Relapsed, but really tired of drinking, but still feeling like I NEED to drink
Relapsed, but really tired of drinking, but still feeling like I NEED to drink
I started drinking again last Sunday a month after a slip that I thought was proof that I can't drink moderately and hate the way booze makes me feel physically and emotionally. I was putting off changing my other bad behaviors, though I was finally starting to exercise and eat healthily, but made little progress with coping with anxiety and frustration. I have two stressful events coming up and I drank to kill that anxiety, but of course I am 10x as anxious now and also feeling guilty. I had a drink early this morning, so now I'm feeling like getting a small bottle later today just to get to sleep. This would just be putting off the inevitable hangover and insomnia. I feel addicted to avoidance. I was so close to 1 year, I am clinging to that date, I have to reset it. Just needed to admit it "publicly" on the forum.

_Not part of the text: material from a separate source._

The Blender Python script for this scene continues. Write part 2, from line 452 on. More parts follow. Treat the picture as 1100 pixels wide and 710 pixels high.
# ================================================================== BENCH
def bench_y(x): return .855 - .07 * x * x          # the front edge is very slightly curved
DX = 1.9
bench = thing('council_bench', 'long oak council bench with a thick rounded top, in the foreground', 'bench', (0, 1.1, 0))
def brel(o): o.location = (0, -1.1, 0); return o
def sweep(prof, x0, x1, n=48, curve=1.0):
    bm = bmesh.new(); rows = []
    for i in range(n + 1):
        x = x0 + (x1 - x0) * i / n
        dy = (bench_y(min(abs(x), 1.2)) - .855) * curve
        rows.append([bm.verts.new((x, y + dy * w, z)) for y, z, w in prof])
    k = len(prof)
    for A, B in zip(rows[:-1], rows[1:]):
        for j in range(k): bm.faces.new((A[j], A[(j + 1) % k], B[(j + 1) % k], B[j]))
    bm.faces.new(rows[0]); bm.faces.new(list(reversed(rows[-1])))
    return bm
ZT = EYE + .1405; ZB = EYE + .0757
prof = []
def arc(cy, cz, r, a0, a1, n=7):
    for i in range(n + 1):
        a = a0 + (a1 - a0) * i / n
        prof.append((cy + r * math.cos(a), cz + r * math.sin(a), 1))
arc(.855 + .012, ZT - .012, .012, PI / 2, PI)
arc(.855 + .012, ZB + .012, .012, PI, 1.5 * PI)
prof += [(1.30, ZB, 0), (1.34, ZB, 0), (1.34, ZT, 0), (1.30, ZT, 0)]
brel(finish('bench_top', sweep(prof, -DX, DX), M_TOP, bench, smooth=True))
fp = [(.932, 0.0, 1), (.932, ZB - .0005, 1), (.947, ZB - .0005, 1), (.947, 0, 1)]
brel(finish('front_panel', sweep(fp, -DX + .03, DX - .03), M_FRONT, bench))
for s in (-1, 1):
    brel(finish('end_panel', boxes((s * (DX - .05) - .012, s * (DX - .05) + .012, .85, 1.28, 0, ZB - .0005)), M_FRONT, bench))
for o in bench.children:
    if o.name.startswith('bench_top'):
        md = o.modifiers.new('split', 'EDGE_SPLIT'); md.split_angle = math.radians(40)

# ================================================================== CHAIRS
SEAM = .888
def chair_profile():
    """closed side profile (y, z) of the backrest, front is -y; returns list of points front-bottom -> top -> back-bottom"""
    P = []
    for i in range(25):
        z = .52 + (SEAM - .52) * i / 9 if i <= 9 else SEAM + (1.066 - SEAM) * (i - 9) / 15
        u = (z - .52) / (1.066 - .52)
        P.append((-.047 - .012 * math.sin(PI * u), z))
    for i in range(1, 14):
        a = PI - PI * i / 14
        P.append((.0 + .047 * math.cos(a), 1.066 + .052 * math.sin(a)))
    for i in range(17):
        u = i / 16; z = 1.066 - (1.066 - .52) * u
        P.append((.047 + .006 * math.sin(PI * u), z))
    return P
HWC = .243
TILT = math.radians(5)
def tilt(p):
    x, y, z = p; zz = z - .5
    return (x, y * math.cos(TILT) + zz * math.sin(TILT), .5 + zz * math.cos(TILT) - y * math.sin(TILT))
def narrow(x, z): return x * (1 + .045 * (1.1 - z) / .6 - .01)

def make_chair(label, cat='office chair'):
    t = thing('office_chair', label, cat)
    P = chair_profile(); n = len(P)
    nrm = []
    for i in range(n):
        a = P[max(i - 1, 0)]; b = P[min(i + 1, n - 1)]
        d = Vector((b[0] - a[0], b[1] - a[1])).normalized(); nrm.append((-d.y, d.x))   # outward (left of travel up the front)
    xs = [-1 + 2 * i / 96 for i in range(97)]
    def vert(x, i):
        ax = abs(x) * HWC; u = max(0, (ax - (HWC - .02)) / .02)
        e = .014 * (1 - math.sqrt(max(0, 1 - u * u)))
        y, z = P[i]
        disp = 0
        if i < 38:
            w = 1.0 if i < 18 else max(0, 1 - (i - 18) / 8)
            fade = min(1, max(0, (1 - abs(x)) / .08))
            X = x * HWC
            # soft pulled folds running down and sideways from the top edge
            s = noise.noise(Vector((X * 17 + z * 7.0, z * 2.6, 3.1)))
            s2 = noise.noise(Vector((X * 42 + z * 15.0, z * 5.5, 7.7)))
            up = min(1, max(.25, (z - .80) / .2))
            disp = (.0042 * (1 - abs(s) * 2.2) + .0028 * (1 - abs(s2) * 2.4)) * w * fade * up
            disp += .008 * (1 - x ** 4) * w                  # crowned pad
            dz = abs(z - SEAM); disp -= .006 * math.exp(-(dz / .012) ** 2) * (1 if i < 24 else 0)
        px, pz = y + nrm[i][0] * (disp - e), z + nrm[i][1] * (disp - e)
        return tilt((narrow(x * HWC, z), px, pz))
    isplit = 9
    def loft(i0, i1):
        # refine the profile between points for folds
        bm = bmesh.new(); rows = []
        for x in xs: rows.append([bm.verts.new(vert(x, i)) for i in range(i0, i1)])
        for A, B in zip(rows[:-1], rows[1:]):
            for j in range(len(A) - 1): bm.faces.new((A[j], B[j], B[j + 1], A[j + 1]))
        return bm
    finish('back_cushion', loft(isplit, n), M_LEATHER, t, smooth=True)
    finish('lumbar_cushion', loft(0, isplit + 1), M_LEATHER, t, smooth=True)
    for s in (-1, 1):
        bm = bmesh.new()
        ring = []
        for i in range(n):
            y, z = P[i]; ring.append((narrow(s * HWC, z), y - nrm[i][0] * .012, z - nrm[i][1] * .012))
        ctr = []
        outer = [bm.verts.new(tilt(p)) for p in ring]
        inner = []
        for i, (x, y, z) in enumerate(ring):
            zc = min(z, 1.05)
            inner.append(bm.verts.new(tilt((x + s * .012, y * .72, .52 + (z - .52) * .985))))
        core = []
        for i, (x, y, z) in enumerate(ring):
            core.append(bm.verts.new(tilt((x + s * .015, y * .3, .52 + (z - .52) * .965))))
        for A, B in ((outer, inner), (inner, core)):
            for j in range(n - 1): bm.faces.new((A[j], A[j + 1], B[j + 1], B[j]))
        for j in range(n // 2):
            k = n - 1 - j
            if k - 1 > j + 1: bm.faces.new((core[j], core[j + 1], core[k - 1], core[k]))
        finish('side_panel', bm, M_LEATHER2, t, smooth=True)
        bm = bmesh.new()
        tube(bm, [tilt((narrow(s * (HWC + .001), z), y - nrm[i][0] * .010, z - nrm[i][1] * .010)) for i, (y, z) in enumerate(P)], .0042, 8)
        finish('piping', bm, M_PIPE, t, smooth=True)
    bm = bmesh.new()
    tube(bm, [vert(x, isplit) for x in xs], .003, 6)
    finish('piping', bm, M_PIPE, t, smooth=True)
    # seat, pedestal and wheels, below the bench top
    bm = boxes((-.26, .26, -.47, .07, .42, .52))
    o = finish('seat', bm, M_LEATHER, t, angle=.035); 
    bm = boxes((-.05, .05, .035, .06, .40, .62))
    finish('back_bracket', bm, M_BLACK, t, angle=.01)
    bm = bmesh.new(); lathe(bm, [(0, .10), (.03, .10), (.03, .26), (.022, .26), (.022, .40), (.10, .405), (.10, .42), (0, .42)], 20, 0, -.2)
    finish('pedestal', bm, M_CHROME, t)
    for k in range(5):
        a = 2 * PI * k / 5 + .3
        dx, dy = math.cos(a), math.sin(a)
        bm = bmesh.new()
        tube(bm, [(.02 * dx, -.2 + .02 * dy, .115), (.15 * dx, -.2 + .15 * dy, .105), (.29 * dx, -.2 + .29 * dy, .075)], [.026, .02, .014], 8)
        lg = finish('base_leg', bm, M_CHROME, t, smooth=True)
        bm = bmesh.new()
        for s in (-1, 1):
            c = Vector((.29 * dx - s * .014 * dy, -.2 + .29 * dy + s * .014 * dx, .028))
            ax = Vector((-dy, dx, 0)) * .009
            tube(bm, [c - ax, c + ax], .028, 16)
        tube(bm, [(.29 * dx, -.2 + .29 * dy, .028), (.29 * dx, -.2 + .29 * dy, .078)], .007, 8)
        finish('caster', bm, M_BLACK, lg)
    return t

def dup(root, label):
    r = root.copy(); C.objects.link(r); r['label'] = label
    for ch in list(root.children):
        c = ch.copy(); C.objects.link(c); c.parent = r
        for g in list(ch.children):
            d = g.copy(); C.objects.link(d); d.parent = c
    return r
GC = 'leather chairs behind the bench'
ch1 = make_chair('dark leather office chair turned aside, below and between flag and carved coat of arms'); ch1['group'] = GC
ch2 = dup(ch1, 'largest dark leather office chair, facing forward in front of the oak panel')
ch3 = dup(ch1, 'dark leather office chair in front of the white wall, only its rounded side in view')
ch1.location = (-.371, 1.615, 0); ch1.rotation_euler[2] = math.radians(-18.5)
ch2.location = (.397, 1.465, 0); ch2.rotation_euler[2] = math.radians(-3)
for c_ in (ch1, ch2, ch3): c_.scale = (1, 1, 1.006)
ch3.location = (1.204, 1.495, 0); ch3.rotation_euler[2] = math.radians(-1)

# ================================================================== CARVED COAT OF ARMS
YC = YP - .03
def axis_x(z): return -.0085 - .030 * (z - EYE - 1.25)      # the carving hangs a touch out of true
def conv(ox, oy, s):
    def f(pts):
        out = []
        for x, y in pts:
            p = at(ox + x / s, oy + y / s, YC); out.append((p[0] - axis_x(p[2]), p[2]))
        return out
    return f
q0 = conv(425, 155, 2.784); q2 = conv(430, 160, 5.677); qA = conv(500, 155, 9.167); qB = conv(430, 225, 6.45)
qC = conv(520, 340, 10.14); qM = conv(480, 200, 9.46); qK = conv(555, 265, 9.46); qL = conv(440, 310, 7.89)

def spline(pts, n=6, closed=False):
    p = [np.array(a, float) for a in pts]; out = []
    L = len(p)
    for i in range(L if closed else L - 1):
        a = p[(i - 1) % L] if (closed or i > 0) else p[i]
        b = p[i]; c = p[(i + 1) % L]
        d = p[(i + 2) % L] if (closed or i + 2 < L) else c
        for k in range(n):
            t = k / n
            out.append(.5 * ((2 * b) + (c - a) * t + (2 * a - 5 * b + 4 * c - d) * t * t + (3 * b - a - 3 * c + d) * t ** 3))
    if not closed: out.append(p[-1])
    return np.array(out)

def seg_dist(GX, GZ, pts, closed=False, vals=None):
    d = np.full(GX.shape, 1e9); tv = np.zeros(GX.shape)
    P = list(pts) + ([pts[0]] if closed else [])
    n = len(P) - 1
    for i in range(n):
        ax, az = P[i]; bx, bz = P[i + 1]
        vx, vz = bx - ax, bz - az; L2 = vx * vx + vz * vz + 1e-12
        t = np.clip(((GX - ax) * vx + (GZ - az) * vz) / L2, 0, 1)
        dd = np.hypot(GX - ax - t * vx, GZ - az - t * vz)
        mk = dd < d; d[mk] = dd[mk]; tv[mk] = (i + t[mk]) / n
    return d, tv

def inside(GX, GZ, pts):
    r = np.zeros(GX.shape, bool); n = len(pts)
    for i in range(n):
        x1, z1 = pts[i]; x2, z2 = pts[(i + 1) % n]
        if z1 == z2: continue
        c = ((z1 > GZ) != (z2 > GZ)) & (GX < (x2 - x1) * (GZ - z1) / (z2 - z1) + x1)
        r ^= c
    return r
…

I'm sorry you relapsed. It's great that you were so close to one year and making positive changes in your life. Anxiety and frustration are hard to deal with but I know that you can find healthy ways to manage those. You said you are exercising which is great. Have you tried meditation, Mindfulness, simply listening to music to calm your mind?

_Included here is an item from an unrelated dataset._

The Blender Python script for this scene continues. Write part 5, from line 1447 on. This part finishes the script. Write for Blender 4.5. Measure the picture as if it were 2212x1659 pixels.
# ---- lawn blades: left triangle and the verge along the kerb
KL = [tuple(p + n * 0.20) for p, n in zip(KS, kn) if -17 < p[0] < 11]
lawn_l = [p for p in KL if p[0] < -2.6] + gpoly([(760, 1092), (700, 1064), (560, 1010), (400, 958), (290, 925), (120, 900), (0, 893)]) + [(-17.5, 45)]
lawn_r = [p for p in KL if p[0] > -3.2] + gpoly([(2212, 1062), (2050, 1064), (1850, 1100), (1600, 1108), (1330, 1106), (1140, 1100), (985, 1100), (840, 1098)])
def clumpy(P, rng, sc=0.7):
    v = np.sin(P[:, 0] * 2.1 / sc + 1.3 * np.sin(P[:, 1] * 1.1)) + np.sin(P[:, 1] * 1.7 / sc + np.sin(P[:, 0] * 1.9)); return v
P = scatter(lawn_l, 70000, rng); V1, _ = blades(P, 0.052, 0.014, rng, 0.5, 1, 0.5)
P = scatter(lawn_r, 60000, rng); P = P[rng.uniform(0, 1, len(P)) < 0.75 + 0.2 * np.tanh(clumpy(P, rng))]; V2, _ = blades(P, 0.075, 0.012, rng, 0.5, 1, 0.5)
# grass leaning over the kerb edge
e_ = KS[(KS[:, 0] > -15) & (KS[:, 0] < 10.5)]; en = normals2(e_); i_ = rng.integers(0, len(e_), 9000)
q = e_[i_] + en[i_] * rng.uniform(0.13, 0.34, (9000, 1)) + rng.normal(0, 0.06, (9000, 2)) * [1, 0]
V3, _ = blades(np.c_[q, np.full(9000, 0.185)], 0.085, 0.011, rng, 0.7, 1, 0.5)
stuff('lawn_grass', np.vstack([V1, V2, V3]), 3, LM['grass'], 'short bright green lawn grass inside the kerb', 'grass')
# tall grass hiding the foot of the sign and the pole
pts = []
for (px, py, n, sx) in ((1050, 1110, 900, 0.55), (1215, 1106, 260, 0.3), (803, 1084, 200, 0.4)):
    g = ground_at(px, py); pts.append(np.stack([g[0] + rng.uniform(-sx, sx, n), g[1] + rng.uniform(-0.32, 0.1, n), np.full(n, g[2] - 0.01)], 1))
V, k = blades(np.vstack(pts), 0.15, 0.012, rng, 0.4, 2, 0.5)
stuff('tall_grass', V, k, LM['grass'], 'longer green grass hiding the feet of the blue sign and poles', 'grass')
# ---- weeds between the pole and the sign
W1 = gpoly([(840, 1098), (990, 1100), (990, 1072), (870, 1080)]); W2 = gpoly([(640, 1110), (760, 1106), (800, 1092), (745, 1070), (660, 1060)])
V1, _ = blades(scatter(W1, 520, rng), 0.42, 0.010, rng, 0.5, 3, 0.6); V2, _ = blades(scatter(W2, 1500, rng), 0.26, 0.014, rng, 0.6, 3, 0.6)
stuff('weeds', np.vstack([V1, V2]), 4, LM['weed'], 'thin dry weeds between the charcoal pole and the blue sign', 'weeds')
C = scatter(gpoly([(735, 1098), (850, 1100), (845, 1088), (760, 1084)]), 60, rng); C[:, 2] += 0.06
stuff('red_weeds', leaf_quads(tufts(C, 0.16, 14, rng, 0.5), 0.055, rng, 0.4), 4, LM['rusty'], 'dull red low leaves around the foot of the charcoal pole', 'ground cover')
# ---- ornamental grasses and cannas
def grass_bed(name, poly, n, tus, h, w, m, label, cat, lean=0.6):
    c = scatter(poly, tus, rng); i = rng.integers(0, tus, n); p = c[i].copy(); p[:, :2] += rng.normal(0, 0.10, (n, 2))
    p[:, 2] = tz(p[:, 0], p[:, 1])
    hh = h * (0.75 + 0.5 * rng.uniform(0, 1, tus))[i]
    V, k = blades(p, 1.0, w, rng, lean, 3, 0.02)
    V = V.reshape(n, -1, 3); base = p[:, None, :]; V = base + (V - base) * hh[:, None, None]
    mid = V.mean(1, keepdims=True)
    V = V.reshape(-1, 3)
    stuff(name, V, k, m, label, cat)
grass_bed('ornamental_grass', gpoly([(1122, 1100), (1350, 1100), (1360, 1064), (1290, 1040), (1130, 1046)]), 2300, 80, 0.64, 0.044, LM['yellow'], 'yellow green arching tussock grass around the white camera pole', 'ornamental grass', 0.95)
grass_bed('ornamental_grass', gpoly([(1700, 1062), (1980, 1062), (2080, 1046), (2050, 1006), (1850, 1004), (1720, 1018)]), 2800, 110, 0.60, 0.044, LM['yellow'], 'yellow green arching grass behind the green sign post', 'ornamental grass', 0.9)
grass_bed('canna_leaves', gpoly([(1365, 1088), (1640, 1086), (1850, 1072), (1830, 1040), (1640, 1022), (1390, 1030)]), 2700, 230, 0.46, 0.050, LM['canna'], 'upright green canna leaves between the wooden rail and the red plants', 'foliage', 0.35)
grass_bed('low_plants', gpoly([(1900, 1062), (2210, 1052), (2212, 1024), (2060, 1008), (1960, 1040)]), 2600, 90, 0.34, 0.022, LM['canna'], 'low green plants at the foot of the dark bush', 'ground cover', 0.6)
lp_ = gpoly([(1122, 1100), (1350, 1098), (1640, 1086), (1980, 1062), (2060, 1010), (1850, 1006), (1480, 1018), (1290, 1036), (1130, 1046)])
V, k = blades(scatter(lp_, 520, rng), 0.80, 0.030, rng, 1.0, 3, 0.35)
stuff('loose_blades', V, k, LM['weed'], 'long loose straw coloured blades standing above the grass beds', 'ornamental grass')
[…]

I have been researching meditation and mindfulness, but procrastinating on actually practicing either one. I have days where music really helps soothe anxiety, but some days I just can't stand any kind of noise. It feels great to be back on the forum and I wish I hadn't stayed away so long. Thanks for the support.
Cee, don't be too hard on yourself. You made it to almost a year, so you know you can do this!!! Just get right back on it. I understand why people want to try moderation after a time, I really do. When I was in rehab we did a guided meditation 2x week. One of the counselors had this incredible voice that was so soothing -- the other counselors called him The Human Valium. :-) Anyway, I found guided meditations on youtube after I got home and they're very helpful. Especially when I'm having trouble sleeping.

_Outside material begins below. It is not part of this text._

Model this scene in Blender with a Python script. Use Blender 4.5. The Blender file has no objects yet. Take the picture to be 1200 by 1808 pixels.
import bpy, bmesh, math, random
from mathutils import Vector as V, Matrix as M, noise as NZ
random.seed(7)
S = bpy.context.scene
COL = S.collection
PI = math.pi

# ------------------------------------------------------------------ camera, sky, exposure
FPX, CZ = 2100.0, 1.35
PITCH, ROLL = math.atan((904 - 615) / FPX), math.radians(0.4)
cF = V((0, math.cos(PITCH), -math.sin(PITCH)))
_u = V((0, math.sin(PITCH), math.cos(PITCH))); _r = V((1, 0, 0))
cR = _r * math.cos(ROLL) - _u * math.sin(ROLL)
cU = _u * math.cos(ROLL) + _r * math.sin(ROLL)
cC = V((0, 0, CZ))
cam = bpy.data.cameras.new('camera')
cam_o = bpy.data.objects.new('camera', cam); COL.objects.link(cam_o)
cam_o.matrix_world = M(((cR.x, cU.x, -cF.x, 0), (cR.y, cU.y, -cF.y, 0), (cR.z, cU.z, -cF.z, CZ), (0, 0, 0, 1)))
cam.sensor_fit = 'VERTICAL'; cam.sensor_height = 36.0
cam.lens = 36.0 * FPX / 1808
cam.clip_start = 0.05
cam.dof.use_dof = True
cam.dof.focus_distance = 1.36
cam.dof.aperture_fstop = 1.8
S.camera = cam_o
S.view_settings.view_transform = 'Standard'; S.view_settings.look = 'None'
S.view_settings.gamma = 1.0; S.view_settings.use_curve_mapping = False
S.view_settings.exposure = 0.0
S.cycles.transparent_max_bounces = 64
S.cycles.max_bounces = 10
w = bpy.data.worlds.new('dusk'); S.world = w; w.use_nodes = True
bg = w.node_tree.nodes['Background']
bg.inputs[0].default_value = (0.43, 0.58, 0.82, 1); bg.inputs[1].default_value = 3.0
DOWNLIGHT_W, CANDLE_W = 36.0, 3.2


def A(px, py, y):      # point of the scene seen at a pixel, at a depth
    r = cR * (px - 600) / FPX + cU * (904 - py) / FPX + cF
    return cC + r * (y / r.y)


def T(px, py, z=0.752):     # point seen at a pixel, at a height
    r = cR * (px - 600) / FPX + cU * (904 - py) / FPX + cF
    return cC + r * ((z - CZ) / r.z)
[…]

Just making my initial post today, is getting me to want sobriety more than alcohol. I don't want to feel this high anxiety anymore. I don't want to face another night of drinking related insomnia. I don't want to have a high heart rate and a sick stomach. The temptation to buy and drink more today, just because I was already drinking this morning and have to reset my date to tomorrow is starting to diminish. I forgot how much I relied on YouTube guided meditations last year, thanks for the "reminder" uncorked!